┏━━

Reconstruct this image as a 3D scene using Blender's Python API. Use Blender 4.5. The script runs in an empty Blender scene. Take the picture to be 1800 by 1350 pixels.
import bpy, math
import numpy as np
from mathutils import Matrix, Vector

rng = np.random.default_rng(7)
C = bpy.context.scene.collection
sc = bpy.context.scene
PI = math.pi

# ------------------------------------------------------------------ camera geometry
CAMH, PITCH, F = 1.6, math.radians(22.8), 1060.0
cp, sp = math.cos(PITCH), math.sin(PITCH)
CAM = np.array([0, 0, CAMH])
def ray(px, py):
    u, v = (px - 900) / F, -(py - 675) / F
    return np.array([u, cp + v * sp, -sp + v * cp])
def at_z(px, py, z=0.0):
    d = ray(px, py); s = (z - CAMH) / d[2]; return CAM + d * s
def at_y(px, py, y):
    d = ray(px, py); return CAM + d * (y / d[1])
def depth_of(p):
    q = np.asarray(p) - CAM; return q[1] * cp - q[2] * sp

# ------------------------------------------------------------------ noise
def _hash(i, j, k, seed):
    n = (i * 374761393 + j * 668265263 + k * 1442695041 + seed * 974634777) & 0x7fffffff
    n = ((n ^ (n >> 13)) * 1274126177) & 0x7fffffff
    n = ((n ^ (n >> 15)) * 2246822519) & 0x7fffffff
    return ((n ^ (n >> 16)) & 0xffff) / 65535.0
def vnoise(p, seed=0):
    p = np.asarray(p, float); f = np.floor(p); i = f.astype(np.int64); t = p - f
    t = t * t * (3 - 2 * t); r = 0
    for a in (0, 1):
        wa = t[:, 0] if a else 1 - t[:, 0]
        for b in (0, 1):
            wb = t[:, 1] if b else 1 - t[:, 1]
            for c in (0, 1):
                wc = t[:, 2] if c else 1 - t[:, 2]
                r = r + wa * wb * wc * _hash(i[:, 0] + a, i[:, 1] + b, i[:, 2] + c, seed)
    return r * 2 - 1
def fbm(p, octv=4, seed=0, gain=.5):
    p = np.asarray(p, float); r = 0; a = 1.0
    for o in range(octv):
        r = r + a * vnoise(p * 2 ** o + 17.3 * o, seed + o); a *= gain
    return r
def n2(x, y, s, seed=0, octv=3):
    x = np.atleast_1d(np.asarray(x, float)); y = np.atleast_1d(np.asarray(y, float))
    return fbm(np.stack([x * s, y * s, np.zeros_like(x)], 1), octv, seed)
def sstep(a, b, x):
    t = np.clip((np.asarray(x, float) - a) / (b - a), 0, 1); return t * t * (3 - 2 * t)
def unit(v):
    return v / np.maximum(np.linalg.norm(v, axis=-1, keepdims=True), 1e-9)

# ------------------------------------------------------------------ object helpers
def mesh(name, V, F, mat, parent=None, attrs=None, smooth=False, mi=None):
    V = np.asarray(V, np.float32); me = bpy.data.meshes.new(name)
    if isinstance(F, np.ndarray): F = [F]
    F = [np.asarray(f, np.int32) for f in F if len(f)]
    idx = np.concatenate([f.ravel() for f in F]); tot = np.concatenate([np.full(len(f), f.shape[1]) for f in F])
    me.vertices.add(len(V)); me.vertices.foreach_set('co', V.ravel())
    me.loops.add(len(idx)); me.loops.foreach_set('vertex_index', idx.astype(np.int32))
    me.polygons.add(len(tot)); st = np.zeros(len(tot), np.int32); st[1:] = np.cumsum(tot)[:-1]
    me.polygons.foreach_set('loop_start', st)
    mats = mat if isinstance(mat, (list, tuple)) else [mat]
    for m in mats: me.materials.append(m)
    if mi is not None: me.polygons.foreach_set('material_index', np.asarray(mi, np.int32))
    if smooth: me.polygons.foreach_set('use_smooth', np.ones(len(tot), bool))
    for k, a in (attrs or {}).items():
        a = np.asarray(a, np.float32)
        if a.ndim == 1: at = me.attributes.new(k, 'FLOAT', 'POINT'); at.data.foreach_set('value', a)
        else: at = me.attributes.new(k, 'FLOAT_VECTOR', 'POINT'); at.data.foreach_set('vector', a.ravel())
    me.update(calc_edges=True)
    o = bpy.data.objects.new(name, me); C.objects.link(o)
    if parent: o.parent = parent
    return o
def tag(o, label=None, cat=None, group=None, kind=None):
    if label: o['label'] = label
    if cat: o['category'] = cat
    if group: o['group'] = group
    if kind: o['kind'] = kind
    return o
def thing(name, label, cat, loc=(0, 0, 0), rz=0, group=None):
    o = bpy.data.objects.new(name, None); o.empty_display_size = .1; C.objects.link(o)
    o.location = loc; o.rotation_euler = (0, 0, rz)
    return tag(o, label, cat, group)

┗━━

Write out a verbatim copy of the data, beginning with its first line and ending with the line that contains "q = np.asarray(p)".

Task response:
Reconstruct this image as a 3D scene using Blender's Python API. Use Blender 4.5. The script runs in an empty Blender scene. Take the picture to be 1800 by 1350 pixels.
import bpy, math
import numpy as np
from mathutils import Matrix, Vector

rng = np.random.default_rng(7)
C = bpy.context.scene.collection
sc = bpy.context.scene
PI = math.pi

# ------------------------------------------------------------------ camera geometry
CAMH, PITCH, F = 1.6, math.radians(22.8), 1060.0
cp, sp = math.cos(PITCH), math.sin(PITCH)
CAM = np.array([0, 0, CAMH])
def ray(px, py):
    u, v = (px - 900) / F, -(py - 675) / F
    return np.array([u, cp + v * sp, -sp + v * cp])
def at_z(px, py, z=0.0):
    d = ray(px, py); s = (z - CAMH) / d[2]; return CAM + d * s
def at_y(px, py, y):
    d = ray(px, py); return CAM + d * (y / d[1])
def depth_of(p):
    q = np.asarray(p) - CAM; return q[1] * cp - q[2] * sp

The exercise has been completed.